Source data
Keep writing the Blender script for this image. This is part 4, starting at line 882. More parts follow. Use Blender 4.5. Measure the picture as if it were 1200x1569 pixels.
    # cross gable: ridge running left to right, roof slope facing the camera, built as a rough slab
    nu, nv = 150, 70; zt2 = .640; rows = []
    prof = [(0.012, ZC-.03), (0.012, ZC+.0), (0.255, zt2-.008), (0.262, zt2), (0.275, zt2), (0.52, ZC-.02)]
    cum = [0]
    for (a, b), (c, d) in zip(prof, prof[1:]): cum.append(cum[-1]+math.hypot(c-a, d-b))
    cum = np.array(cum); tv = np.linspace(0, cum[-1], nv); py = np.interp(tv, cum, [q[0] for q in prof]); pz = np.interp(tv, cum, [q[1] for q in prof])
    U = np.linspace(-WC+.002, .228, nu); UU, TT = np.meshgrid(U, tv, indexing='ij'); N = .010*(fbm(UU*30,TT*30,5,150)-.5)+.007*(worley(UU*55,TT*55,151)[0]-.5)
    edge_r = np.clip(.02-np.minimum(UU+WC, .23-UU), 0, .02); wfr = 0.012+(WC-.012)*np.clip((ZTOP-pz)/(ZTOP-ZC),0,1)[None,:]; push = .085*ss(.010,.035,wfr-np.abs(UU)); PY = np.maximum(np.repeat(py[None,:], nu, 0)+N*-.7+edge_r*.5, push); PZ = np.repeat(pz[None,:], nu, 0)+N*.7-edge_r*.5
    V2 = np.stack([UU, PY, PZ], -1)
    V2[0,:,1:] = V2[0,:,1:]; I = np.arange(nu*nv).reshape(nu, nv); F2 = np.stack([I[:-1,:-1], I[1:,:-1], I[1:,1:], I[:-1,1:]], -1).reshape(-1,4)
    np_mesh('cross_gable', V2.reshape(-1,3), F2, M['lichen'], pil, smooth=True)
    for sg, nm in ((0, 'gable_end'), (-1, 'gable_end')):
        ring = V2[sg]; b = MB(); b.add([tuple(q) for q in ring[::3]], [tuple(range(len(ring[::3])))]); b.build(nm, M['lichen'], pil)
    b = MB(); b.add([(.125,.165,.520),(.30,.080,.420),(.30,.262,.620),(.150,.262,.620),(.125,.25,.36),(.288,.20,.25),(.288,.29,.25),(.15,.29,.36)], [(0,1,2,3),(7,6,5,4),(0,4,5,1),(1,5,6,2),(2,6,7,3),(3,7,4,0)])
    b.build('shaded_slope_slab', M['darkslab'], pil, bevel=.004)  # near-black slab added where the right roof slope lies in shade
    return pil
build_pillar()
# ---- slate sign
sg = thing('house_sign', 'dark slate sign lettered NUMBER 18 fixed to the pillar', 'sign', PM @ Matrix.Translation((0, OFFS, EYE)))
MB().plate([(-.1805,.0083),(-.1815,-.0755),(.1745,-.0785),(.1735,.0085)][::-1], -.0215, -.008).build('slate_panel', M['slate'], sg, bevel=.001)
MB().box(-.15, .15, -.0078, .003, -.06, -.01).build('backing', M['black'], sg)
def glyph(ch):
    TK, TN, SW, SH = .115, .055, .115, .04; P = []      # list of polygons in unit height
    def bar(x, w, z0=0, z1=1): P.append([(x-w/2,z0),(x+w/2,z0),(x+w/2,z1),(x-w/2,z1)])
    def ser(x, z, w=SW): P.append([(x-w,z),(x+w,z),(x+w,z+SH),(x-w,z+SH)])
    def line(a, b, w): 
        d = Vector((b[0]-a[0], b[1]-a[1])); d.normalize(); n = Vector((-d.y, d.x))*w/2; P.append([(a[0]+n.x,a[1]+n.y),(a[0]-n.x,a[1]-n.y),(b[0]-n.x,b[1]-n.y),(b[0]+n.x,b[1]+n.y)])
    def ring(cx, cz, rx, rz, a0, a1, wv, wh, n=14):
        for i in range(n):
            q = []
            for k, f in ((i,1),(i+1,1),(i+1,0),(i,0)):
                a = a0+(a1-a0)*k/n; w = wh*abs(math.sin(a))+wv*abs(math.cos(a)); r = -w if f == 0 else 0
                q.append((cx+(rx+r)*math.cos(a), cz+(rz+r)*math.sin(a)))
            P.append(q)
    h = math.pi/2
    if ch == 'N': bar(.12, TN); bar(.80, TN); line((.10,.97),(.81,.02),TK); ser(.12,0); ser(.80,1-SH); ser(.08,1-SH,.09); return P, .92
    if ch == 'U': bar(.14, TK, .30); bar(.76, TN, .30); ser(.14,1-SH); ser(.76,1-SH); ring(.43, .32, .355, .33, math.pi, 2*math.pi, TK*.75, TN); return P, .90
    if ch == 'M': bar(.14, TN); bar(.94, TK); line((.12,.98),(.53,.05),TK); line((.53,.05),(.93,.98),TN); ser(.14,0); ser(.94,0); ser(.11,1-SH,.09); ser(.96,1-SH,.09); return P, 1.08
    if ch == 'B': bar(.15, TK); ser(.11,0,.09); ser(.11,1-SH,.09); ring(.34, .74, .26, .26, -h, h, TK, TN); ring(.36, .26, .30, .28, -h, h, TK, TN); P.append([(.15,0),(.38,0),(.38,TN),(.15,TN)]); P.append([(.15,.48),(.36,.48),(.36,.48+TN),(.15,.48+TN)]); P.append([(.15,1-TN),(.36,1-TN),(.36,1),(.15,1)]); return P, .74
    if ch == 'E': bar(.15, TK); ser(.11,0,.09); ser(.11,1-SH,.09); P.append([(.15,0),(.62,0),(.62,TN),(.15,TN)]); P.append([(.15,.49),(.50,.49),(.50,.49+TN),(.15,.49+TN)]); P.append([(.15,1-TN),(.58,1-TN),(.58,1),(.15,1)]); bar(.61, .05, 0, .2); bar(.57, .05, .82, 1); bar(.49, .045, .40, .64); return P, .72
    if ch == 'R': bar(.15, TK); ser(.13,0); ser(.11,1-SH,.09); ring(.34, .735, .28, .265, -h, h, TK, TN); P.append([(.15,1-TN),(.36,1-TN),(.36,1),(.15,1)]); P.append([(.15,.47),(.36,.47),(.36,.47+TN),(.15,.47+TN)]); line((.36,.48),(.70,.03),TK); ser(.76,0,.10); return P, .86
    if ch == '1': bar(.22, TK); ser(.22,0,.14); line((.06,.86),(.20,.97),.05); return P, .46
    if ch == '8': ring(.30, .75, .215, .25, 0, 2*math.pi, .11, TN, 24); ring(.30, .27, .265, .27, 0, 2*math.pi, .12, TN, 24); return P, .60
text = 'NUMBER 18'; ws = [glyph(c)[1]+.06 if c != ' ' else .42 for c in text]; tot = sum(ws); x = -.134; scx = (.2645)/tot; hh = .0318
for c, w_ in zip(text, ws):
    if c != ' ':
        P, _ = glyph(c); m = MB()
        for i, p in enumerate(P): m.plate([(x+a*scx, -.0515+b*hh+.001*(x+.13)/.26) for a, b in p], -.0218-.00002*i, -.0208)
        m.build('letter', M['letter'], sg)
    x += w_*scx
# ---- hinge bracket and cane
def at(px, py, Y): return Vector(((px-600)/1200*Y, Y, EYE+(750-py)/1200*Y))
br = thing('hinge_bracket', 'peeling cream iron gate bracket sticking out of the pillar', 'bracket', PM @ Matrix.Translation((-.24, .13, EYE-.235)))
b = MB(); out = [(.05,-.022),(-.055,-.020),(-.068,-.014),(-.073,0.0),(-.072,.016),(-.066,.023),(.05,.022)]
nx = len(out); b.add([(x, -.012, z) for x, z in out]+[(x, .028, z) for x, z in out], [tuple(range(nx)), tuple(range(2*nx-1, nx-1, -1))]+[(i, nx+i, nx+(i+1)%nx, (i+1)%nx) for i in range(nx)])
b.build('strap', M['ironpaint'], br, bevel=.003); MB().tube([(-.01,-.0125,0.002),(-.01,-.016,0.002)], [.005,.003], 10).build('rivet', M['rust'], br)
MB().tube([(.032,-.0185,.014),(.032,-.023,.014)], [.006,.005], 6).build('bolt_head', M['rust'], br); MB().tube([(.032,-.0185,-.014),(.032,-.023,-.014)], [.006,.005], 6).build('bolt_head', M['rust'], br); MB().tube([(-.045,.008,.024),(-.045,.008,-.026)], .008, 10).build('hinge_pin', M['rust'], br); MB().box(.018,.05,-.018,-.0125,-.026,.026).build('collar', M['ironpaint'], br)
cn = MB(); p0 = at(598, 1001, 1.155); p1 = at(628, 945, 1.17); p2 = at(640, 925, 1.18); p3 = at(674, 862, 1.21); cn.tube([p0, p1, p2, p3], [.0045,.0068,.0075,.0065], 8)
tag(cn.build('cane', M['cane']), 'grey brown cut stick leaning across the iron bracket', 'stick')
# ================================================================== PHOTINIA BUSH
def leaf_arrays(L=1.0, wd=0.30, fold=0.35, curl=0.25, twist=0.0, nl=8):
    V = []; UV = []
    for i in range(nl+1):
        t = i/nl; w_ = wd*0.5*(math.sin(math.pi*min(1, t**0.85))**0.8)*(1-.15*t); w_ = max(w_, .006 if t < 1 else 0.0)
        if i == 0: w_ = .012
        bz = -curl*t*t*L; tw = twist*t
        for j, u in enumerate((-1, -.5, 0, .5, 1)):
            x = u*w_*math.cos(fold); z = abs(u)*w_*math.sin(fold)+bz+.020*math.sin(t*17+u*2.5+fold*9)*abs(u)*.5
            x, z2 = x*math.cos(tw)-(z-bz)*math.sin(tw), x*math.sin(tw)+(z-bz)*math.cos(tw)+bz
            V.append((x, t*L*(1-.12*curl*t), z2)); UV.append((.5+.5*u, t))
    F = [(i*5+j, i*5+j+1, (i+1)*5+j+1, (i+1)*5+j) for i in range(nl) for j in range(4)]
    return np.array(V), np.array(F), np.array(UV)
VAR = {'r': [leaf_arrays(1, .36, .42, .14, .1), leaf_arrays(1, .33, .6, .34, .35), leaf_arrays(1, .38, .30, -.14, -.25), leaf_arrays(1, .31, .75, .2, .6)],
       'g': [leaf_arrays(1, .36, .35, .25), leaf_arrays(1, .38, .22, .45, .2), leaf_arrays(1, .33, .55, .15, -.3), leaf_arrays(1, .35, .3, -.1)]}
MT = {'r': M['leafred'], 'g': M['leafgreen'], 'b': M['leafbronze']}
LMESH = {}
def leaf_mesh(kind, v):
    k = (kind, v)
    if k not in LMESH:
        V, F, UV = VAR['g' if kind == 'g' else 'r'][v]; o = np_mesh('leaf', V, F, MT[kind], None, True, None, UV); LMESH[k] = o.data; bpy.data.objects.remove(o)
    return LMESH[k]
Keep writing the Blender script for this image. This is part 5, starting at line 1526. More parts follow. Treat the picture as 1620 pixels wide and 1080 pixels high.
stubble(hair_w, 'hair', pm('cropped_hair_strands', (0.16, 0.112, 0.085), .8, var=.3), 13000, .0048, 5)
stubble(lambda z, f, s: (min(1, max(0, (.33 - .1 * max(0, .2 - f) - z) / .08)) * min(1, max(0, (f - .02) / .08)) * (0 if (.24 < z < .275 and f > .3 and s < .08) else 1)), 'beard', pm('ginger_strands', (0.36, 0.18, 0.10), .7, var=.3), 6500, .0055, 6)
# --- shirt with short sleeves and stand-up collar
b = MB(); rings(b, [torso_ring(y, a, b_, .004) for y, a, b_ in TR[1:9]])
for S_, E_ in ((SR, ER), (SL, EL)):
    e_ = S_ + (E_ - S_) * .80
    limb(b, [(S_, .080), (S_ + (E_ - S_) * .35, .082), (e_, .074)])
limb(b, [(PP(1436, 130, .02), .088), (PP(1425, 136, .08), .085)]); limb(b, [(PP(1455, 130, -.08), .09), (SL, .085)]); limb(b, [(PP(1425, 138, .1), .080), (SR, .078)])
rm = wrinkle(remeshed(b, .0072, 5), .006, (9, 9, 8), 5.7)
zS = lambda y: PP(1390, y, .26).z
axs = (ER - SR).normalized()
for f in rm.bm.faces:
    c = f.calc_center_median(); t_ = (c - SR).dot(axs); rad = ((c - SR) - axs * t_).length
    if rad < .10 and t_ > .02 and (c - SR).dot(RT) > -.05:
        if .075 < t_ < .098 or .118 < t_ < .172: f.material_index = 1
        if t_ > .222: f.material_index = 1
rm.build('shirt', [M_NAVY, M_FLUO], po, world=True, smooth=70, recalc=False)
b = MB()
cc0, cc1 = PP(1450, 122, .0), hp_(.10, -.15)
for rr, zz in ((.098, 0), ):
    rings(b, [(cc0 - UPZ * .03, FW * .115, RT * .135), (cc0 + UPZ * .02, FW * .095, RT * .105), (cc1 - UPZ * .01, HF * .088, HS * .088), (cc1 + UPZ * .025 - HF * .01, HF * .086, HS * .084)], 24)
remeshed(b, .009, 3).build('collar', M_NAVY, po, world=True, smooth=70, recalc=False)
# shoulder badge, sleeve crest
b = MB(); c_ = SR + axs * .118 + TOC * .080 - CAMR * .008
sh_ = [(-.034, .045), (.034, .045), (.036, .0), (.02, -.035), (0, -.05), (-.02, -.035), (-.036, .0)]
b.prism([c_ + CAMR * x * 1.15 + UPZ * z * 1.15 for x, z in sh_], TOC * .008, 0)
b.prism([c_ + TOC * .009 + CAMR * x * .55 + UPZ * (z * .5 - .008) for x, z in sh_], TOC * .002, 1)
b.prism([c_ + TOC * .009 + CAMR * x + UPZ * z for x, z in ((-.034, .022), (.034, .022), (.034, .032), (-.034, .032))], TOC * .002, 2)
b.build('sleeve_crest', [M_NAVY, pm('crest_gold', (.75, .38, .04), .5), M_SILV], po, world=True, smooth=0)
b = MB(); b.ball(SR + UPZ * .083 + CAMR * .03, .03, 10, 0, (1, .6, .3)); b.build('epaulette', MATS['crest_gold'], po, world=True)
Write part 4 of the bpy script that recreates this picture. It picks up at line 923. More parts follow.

WORK TO DO »
Check each line of the listing above for the string "script", then report only how many lines have it.

EXERCISE SOLUTION »
3